Today, more than ever, our world needs this open, welcoming, living image of God. Left to our own devices, we can now love and hate from a distance. When I’m waiting for a plane in the airport now, I no longer seek to connect with my fellow travelers. I no longer even look at them. Instead, I poke at my i-phone and check Facebook. And everyone else is doing the same thing. When I want to reach out to my grown children or to parishioners, I can send heartfelt greetings with a quick email or a text—but these greetings don’t open up to you my voice or my person or even the personal loops and squiggles of my unique penmanship. With technology, we can even kill and destroy from a distance now. We can use cruel words on social media that we would never utter in person. A sniper’s bullet or bombs from a computer-driven drone can make human hatred an impersonal and mechanical thing.
Not only do we feel far away from one another, God can seem far away in this kind of a world, as well. God can seem to be a solid, unchanging being that we have boxed up in our imaginations, a far-off Being who seems to watch the world ineffectually “from a distance.” With this kind of a God, we might as well go sit at a table by ourselves, busying ourselves with our human lives and daring God to join us.
The Doctrine of the Trinity that Rublev paints for us reminds us that God is not a changeless, distant object that we can view from afar. The Trinity shows us that God is Love. God is circling movement, constant reaching out for the Other, constant exchange, constant conversation and active relationship.  Love is constant invitation. Love both calls out and answers, “Here I am.” 
 What if the Triune God longs for our company, as much as the needy single mom peaking longingly into our fellowship hall? What is God is as desperate for our friendship as the child longing for an open seat at lunch? Imagine the Trinity sitting at the Table in the Divine Fellowship Hall in the sky, Christ with his hand raised in blessing over a cup of his own blood, whispering a loving “here I am,” to the Father, who whispers, “here I am” to the Spirit, who whispers, “here I am” back to the Son. They wait and wait for us to join them at the Table. They wait for us to take the cup. They wait for us to cry out “here I am” in response. They wait in love so that Love can flow into the distant, empty spaces of our world.

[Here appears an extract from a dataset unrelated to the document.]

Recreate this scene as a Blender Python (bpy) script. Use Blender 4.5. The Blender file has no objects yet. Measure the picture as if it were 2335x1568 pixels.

I got an advertisement this week for a new book called The Turquoise Table, by Kristin Schell. It tells the true story of a suburban housewife who got a big picnic table dumped on her front lawn by mistake. Feeling lonely in her world of carpools and malls and evenings spent in front of the computer and the TV set, she decided to keep the table where it was. She painted it bright turquoise and started sitting out there, inviting neighbors and friends to join her around the table. “’When you sit at the Turquoise Table,’” Schell advises, “’make sure all people feel welcome, no matter how young or old, no matter their mother tongue or attire, regardless of race or religion. Invite them to sit awhile.’”[1] She might as well have called her table the “Triple T Trinitarian Turquoise Table.”
Schell said that the turquoise table changed her life, bringing her closer to God and to her fellow human beings. It has even inspired a whole “society of turquoise tables,” as other people have followed her lead across the country. What about us? Instead of daring others to love us, can we invite a stranger to sit awhile at our table? Instead of daring God to join us in our busyness, can we invite God to sit awhile in our hearts? Spend some time in conversation with Rublev’s Trinity this summer. Gaze on the image and sit down at God’s open table. See where the unstoppable movement of God’s love will take you.